• **WRITTEN TASK**:
Everything from the first line down to the line containing "random.seed(7)" should be reproduced exactly; please include nothing else.

--- START OF DATA RECORDS ---

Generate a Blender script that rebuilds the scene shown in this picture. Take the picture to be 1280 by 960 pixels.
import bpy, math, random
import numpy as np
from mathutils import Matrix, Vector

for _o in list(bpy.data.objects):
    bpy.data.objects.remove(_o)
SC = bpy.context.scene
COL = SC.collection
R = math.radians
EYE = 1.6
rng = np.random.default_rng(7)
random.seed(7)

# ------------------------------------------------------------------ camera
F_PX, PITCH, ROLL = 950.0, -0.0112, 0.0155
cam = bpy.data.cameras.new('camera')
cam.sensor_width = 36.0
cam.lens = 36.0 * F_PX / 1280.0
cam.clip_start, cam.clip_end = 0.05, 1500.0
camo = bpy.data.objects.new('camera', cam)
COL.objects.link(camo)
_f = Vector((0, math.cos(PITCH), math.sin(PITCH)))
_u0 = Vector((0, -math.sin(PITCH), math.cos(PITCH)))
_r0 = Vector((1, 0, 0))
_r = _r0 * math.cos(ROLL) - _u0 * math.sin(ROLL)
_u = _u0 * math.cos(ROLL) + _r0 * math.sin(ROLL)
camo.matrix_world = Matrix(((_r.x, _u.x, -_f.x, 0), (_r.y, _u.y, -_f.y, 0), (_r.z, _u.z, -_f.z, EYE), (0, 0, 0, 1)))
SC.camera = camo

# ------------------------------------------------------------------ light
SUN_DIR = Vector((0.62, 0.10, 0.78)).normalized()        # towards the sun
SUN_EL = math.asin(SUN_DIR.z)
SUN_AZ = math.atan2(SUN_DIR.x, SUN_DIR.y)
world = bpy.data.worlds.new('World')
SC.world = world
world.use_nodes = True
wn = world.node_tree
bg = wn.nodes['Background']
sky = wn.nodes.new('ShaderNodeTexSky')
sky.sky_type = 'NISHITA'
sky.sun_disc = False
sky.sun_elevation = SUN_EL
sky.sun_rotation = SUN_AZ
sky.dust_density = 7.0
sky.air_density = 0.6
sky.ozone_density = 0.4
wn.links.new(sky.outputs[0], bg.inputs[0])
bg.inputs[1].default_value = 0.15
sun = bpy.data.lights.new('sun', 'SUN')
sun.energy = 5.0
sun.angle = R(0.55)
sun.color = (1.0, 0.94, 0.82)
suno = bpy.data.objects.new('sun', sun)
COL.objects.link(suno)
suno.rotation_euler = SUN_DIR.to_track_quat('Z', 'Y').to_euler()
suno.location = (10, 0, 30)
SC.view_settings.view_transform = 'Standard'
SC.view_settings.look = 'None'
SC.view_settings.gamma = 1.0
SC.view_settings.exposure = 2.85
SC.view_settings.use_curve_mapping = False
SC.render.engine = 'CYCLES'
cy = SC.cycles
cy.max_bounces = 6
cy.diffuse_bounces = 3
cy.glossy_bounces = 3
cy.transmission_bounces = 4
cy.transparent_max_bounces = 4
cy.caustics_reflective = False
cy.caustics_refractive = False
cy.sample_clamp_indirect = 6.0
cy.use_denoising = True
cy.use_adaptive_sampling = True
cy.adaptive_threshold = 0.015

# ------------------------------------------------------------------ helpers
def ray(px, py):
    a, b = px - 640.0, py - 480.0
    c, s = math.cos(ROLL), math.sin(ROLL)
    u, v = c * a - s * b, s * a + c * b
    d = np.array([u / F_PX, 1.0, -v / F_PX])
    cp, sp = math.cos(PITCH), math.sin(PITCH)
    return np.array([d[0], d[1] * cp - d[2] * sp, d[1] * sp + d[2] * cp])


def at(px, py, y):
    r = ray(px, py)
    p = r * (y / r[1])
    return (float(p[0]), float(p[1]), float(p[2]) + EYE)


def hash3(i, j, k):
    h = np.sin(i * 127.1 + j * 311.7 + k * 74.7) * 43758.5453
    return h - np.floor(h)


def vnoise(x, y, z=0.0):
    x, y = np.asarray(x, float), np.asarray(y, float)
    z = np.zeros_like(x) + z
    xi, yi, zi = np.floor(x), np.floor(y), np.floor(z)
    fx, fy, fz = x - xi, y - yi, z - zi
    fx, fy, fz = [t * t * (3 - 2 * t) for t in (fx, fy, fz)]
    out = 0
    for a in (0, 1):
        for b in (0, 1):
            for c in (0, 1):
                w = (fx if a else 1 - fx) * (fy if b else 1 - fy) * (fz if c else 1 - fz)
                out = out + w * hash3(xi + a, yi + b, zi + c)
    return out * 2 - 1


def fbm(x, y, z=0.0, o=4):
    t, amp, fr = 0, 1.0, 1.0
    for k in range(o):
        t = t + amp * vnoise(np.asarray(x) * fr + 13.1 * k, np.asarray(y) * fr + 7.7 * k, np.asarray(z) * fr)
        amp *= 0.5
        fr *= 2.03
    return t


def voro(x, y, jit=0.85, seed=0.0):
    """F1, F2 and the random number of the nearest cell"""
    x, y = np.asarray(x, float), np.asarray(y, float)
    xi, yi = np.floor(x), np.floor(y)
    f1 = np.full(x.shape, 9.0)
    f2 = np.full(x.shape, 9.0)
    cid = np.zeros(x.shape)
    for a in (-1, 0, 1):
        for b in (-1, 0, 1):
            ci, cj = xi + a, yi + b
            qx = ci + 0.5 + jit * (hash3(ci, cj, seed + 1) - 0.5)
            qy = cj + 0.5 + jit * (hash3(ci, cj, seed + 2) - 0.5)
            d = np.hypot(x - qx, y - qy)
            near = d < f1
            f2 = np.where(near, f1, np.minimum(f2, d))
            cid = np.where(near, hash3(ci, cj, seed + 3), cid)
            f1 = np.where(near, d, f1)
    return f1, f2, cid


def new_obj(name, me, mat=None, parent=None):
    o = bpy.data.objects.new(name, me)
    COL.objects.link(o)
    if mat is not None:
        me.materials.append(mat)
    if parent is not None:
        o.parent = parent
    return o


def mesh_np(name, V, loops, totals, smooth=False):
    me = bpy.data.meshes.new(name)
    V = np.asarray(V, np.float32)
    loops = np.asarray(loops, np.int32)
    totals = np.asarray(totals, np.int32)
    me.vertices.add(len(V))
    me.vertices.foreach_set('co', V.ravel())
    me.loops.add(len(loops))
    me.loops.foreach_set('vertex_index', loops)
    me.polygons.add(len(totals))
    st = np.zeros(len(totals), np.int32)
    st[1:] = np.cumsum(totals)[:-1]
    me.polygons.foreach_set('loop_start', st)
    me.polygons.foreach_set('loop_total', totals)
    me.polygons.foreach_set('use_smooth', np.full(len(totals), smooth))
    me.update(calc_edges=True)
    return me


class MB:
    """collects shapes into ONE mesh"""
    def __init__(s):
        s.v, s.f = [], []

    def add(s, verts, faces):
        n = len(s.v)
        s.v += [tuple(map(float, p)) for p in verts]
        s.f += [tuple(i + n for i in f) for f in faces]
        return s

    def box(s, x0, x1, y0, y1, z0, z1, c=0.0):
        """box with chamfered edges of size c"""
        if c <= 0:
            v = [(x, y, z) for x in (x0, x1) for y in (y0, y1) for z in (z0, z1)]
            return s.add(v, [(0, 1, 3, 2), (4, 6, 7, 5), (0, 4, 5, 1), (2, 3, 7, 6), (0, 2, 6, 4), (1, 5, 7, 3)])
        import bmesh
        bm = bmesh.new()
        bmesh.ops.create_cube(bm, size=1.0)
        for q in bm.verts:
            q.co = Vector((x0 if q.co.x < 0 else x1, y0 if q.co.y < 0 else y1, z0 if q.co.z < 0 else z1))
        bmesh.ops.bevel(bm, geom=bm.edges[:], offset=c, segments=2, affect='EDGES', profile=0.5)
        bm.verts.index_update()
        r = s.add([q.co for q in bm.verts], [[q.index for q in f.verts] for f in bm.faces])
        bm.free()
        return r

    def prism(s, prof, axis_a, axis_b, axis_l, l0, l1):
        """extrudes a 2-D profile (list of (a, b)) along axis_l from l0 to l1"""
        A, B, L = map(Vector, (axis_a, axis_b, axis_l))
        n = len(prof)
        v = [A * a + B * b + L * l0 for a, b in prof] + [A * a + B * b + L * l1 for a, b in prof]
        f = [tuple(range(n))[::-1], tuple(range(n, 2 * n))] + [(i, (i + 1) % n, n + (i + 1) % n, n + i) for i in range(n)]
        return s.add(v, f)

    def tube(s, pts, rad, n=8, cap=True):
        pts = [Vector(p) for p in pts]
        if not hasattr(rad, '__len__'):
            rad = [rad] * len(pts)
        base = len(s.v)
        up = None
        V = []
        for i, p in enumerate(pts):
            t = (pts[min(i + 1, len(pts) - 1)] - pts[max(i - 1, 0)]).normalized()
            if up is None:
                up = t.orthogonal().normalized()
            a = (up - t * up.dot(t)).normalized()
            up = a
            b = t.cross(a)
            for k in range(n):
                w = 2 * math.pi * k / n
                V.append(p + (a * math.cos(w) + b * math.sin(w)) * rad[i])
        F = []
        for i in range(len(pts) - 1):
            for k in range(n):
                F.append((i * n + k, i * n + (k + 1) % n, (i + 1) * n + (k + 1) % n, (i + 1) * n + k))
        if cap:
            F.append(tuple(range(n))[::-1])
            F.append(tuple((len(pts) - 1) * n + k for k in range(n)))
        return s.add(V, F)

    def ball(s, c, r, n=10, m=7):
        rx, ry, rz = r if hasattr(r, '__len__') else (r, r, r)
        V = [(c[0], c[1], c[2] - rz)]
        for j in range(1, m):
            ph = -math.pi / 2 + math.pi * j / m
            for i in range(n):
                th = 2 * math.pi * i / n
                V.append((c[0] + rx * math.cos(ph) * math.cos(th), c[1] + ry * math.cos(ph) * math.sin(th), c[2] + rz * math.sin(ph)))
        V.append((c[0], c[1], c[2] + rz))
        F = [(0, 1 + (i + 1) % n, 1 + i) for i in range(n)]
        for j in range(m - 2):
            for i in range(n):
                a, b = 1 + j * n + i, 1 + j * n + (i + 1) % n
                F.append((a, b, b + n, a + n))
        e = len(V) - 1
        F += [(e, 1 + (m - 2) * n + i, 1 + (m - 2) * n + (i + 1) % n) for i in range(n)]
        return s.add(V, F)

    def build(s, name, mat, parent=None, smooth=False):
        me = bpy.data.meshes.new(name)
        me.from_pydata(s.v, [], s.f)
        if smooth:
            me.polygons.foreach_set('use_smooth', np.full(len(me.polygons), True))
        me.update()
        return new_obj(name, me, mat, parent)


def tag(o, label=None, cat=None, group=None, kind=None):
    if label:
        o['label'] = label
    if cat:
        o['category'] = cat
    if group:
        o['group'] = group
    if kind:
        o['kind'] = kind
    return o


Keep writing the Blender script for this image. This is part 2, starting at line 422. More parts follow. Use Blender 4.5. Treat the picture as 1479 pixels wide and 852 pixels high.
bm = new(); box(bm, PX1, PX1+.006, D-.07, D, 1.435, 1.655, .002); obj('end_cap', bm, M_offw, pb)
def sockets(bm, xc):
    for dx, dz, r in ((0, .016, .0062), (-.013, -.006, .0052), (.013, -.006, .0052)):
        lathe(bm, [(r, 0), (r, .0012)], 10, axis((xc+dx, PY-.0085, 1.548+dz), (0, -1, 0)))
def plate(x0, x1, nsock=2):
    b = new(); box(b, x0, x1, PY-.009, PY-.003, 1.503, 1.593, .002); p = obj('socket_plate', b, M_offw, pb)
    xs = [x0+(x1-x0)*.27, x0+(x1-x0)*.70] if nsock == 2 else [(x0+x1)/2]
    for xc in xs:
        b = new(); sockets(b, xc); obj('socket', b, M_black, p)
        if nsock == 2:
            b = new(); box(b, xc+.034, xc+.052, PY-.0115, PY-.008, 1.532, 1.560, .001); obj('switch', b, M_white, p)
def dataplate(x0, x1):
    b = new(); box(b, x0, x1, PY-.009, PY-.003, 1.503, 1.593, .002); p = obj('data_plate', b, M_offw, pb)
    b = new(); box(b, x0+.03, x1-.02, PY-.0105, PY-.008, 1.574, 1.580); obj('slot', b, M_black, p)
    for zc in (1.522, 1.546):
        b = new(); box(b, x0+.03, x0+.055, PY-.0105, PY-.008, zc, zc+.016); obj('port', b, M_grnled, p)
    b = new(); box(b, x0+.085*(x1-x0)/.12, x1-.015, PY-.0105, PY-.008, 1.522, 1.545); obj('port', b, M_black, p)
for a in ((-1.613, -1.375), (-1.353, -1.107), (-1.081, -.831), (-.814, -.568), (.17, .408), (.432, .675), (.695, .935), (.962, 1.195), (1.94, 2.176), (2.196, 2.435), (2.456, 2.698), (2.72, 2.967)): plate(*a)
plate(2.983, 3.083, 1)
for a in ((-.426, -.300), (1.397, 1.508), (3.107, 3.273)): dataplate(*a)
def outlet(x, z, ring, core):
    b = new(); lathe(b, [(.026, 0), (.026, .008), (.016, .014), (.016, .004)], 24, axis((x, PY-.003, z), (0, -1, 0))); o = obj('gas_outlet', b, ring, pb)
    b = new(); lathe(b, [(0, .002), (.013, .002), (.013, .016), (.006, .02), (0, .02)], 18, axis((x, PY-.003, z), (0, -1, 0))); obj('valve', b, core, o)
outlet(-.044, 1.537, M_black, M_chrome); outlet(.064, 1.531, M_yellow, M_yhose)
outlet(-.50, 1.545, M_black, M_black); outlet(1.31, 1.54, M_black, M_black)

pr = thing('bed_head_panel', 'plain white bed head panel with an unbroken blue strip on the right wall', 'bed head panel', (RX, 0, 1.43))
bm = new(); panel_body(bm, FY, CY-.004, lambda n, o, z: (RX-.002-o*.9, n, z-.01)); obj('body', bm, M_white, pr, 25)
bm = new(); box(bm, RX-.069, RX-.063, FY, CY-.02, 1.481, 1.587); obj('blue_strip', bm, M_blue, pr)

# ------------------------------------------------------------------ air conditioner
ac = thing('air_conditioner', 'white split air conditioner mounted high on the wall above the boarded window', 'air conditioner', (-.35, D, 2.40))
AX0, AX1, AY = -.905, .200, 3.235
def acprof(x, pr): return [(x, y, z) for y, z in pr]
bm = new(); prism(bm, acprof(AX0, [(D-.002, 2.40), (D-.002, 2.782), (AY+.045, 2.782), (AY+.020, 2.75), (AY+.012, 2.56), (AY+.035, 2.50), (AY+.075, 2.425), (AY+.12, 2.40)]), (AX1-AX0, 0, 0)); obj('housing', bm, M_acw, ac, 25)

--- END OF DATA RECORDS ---

• **RESULT**:
Generate a Blender script that rebuilds the scene shown in this picture. Take the picture to be 1280 by 960 pixels.
import bpy, math, random
import numpy as np
from mathutils import Matrix, Vector

for _o in list(bpy.data.objects):
    bpy.data.objects.remove(_o)
SC = bpy.context.scene
COL = SC.collection
R = math.radians
EYE = 1.6
rng = np.random.default_rng(7)
random.seed(7)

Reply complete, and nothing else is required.